Look through the material below and copy exactly the lines from the line with "Write the bpy" to the line with "scene.camera = cam", those two lines included.

## [DATA]
** BEGIN **

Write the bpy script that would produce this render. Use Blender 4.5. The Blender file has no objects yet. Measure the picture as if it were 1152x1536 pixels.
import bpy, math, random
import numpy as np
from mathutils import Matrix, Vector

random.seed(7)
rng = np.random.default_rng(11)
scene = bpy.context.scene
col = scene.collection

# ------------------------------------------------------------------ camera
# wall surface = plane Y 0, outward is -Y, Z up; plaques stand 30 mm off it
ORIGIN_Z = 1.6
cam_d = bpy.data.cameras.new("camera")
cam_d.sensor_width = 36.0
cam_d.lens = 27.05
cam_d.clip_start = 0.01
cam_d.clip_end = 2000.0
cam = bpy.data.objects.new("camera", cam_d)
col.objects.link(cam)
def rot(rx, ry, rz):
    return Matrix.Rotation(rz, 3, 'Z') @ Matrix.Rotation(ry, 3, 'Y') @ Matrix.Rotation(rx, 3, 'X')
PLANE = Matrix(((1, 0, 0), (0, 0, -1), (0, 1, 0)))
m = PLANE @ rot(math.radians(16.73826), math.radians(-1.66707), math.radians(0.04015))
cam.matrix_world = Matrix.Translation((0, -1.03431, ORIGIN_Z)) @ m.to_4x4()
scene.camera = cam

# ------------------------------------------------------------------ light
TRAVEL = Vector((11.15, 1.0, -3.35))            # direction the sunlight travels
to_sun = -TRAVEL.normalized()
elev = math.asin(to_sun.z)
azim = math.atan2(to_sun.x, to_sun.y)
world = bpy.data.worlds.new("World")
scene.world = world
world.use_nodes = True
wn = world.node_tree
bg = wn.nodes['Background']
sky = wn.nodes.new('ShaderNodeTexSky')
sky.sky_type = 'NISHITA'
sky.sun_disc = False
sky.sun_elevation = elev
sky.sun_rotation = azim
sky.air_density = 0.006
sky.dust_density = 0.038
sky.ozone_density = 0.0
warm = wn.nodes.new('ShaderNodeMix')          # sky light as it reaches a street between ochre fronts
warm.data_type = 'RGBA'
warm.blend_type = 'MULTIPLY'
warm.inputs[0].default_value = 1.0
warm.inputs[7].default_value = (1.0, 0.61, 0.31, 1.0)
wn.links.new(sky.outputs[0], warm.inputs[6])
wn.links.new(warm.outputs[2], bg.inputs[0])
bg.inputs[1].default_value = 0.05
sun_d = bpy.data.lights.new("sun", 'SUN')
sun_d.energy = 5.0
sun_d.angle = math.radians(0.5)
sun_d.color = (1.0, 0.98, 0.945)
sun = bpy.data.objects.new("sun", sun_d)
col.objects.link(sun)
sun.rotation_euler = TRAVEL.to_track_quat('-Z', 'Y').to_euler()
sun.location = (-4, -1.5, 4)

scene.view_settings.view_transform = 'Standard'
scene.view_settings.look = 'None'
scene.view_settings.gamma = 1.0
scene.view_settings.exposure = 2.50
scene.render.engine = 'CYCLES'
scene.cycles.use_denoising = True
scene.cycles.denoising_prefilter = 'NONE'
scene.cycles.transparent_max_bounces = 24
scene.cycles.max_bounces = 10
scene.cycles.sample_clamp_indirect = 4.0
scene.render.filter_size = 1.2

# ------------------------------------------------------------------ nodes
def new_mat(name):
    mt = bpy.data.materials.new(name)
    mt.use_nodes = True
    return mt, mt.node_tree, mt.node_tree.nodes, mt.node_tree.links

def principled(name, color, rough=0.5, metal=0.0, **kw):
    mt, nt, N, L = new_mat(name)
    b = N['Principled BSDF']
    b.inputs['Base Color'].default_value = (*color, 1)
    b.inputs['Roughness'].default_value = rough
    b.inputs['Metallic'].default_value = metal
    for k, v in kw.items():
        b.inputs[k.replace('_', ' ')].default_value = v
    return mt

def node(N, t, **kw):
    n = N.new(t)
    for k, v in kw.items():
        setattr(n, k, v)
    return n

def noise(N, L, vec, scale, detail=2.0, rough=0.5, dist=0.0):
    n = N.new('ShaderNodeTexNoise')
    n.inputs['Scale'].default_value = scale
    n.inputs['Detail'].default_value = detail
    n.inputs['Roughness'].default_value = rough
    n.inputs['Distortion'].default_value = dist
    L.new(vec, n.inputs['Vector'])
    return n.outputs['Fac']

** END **
** BEGIN **

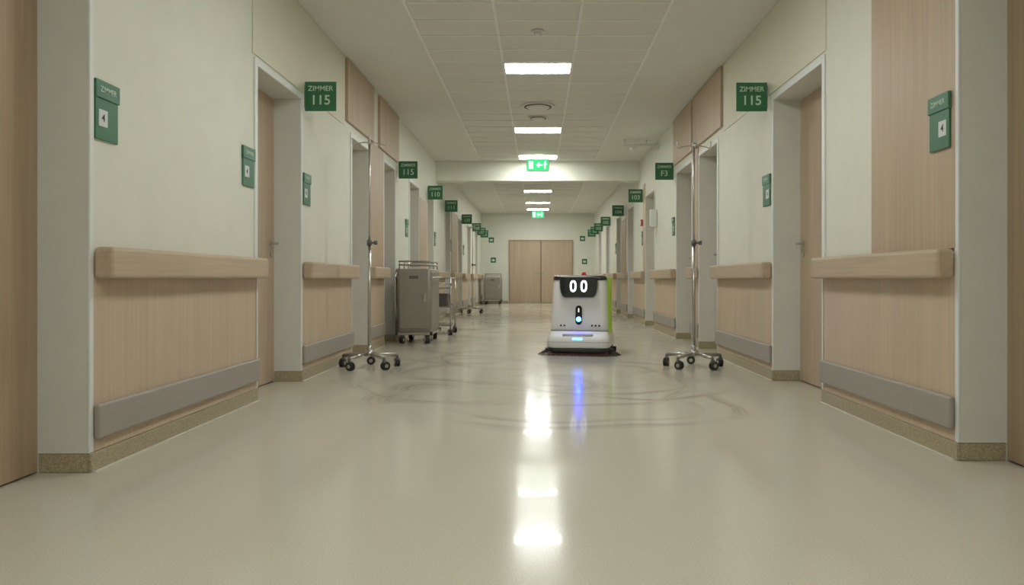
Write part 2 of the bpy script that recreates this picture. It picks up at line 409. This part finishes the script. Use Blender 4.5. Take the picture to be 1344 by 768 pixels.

** END **
** BEGIN **

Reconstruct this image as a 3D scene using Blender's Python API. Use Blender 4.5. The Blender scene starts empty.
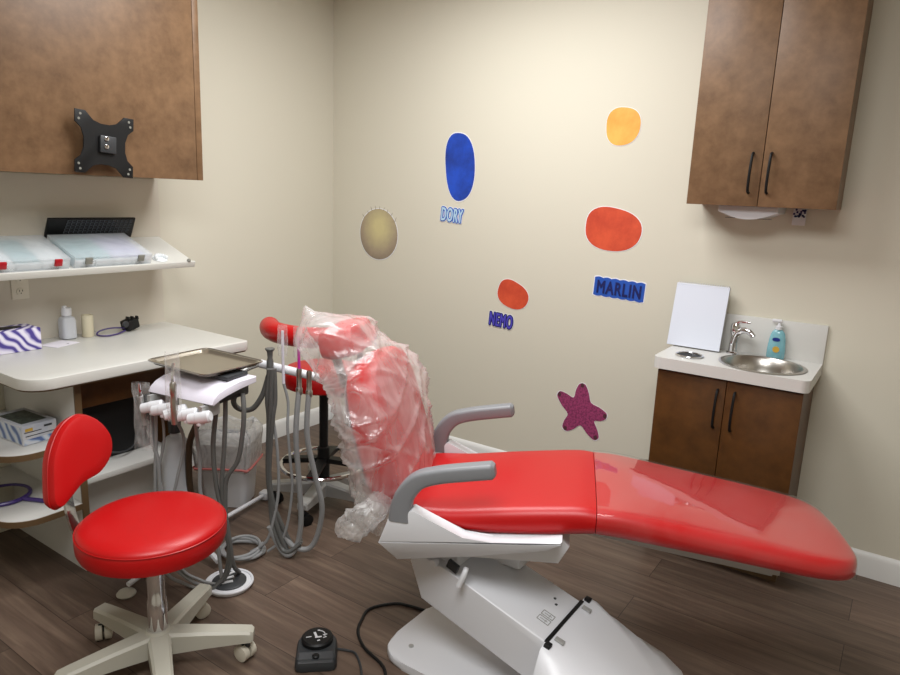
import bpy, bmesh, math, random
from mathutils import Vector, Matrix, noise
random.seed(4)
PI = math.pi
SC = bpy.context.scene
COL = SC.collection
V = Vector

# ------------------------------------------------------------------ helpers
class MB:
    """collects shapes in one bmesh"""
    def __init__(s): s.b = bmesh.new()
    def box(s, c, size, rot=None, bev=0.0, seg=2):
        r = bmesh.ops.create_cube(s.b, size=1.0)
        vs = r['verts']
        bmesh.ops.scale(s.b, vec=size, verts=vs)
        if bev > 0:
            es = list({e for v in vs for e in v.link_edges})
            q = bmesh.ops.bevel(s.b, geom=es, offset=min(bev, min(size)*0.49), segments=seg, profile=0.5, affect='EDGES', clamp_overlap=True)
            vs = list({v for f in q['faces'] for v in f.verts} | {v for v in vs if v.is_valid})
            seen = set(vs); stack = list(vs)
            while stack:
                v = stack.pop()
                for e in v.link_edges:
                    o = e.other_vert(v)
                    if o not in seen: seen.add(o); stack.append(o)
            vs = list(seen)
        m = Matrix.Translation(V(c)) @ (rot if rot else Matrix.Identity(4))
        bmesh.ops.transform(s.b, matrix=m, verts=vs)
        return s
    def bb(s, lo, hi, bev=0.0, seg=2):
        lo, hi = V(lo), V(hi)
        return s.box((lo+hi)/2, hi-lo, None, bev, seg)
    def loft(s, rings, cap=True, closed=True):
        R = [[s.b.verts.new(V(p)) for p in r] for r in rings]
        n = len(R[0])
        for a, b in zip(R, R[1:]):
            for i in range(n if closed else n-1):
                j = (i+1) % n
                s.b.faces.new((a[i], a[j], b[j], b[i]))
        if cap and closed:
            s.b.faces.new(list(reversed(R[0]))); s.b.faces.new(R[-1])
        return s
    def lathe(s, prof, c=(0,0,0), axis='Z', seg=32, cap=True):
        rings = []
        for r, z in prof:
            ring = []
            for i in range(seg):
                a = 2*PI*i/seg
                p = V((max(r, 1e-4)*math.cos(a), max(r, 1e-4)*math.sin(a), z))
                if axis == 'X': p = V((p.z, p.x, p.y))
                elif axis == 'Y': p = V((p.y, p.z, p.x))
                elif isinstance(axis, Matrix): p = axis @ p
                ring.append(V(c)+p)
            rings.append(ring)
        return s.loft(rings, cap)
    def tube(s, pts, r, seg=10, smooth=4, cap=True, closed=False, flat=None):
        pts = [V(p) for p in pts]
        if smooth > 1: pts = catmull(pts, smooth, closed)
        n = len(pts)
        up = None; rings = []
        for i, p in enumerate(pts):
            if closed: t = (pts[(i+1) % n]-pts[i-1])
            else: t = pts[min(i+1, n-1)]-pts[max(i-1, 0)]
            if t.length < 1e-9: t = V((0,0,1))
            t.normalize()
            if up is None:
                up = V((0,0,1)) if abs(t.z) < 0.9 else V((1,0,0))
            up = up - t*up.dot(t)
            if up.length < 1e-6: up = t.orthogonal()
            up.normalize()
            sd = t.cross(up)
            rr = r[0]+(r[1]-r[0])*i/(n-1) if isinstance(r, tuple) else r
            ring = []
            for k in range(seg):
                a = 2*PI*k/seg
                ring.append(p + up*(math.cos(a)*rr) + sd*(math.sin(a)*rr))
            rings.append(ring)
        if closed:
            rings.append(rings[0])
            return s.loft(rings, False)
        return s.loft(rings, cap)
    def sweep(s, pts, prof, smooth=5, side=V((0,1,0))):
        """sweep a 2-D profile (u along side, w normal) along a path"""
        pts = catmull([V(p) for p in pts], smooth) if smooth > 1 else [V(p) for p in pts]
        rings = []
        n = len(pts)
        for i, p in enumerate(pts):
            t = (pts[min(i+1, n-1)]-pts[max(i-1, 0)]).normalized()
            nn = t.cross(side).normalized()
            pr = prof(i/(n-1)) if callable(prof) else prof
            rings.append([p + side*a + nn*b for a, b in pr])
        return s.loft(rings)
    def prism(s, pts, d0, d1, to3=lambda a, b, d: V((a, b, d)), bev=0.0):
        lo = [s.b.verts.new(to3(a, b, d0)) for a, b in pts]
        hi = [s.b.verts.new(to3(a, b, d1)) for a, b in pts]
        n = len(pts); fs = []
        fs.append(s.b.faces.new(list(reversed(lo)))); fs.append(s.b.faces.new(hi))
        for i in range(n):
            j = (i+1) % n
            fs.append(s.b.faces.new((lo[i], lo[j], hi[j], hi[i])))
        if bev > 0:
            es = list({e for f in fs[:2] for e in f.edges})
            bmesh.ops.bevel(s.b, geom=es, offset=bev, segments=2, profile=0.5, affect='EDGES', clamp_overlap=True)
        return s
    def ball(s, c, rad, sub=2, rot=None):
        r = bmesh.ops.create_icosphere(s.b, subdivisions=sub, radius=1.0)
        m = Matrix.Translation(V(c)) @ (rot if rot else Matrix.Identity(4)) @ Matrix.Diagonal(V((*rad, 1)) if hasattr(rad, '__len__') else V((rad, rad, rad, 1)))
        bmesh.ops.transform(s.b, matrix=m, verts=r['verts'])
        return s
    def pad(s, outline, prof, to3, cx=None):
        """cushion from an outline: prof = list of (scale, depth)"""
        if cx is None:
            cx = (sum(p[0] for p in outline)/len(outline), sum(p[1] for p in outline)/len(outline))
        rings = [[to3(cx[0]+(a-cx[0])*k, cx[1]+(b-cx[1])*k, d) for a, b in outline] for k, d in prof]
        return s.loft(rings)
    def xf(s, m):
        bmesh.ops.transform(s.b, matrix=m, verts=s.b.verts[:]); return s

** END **

## [RESPONSE TO THIS TASK]
Write the bpy script that would produce this render. Use Blender 4.5. The Blender file has no objects yet. Measure the picture as if it were 1152x1536 pixels.
import bpy, math, random
import numpy as np
from mathutils import Matrix, Vector

random.seed(7)
rng = np.random.default_rng(11)
scene = bpy.context.scene
col = scene.collection

# ------------------------------------------------------------------ camera
# wall surface = plane Y 0, outward is -Y, Z up; plaques stand 30 mm off it
ORIGIN_Z = 1.6
cam_d = bpy.data.cameras.new("camera")
cam_d.sensor_width = 36.0
cam_d.lens = 27.05
cam_d.clip_start = 0.01
cam_d.clip_end = 2000.0
cam = bpy.data.objects.new("camera", cam_d)
col.objects.link(cam)
def rot(rx, ry, rz):
    return Matrix.Rotation(rz, 3, 'Z') @ Matrix.Rotation(ry, 3, 'Y') @ Matrix.Rotation(rx, 3, 'X')
PLANE = Matrix(((1, 0, 0), (0, 0, -1), (0, 1, 0)))
m = PLANE @ rot(math.radians(16.73826), math.radians(-1.66707), math.radians(0.04015))
cam.matrix_world = Matrix.Translation((0, -1.03431, ORIGIN_Z)) @ m.to_4x4()
scene.camera = cam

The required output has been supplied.